Quelle horreur, lorsque nous arrivons dans la salle, celle-ci est bondée de la nouvelle et de l’ancienne colonie portugaise, à croire qu’ils se sont tous donnés rendez-vous ici, une foison de maillots rouges et verts et pire que tout, des gamins abrutis qui ne cessent de braire dans leurs vuvuzelas. Nous ne pouvons plus faire demi-tour, résignés, nous trouvons une table à l’écart. Un cauchemar sonore que la gentillesse du vieux monsieur qui parle avec délicatesse un français précieux ne suffira pas à adoucir.
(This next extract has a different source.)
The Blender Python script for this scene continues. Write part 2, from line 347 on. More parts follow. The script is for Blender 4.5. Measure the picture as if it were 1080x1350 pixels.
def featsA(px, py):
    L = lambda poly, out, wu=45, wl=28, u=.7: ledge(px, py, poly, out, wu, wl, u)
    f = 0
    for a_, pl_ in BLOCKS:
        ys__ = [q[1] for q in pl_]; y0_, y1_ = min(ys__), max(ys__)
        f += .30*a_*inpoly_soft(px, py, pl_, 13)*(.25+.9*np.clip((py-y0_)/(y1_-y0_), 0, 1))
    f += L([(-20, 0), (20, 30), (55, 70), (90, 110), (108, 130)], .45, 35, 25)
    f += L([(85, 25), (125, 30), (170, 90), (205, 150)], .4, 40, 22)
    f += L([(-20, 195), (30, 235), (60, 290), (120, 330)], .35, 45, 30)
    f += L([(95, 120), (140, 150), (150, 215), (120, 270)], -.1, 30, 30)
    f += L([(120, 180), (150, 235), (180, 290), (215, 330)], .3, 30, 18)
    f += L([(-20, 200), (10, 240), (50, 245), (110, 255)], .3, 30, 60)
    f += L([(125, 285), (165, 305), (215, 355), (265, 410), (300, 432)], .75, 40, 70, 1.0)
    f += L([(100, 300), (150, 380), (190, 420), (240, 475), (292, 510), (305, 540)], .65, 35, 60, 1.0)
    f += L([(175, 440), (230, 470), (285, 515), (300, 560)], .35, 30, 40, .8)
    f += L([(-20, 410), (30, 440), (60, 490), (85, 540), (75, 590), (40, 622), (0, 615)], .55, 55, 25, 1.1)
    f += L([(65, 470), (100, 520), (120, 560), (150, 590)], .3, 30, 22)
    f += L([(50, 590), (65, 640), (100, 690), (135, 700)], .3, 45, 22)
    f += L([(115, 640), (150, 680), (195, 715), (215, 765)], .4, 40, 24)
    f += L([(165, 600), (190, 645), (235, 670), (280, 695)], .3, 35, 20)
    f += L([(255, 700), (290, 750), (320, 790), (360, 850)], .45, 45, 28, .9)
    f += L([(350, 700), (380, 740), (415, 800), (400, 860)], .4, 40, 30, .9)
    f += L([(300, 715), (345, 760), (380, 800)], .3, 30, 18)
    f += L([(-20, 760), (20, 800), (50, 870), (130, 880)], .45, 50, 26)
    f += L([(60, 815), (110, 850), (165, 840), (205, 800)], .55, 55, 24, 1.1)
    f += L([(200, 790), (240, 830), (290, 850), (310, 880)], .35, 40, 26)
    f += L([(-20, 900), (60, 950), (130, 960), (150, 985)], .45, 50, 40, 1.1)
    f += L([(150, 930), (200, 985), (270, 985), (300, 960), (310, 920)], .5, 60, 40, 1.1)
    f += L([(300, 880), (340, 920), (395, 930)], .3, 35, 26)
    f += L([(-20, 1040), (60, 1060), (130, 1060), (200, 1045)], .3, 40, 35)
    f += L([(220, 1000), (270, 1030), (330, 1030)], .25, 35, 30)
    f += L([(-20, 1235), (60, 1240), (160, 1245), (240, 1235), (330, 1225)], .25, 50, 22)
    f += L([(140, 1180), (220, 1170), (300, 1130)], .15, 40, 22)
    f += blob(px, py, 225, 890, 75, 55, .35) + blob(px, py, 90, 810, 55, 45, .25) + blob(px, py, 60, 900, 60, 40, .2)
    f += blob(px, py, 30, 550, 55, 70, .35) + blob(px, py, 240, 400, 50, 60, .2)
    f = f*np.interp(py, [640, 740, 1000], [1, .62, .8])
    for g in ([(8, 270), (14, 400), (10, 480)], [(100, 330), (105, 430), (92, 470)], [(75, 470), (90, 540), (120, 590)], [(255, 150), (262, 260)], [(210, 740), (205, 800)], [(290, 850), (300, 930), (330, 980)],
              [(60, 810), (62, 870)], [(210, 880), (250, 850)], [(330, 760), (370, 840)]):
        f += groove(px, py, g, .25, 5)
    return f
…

Tout juste arrivons-nous à changer de table pour aller dans la salle fermée, à côté du fumoir, où seul un petit écran tv, dont le son a été coupé, attire le regard de temps en temps pour suivre le score. Intérieurement nous sommes quatre dans ce restaurant à espérer une défaite du Portugal, je me demande pourquoi, c’est je l’avoue bien mesquin.

La discussion est animée entre Dominique, Mano et Pierre, le vin sud-africain faisant son effet probablement, c’est le temps des conclusions et des dernières pensées sur le film et son tournage, ses péripéties et ses ratés, c’est le temps des désillusions et des jugements catégoriques.

Quel dommage que Flora ne soit pas là, jamais nous n’avons pu dîner avec lui en petit comité au cours de ce séjour. J’aurais bien aimé connaître son sentiment exact, même si je le subodore, sur la façon dont son film a été produit, sur ses rapports avec son équipe, ses appréciations du travail des uns et des autres. Mais Flora est un homme mystérieux, caché, un roc  imposant, silencieux, un peu comme la statue d’Eduardo Mondlane autour de laquelle nous avons tourné et tourné dimanche.

La fin du match arrive, tout à coup, les Espagnols, pas forcément meilleurs que les Portugais, paresseux, sans invention, stériles, marquent le but de la victoire. Silence d’outre tombe dans le restaurant, un petit sourire éclaire nos visages, discret de peur de se voir lyncher, enfin allons-nous pouvoir finir ce repas dans la contemplation des dernières brillances de l’Océan Indien.

La nuit sourit d’une Lune blanche quasiment parfaite, il fait presque froid en ce début d’hiver, demain soir ce sera déjà l’été.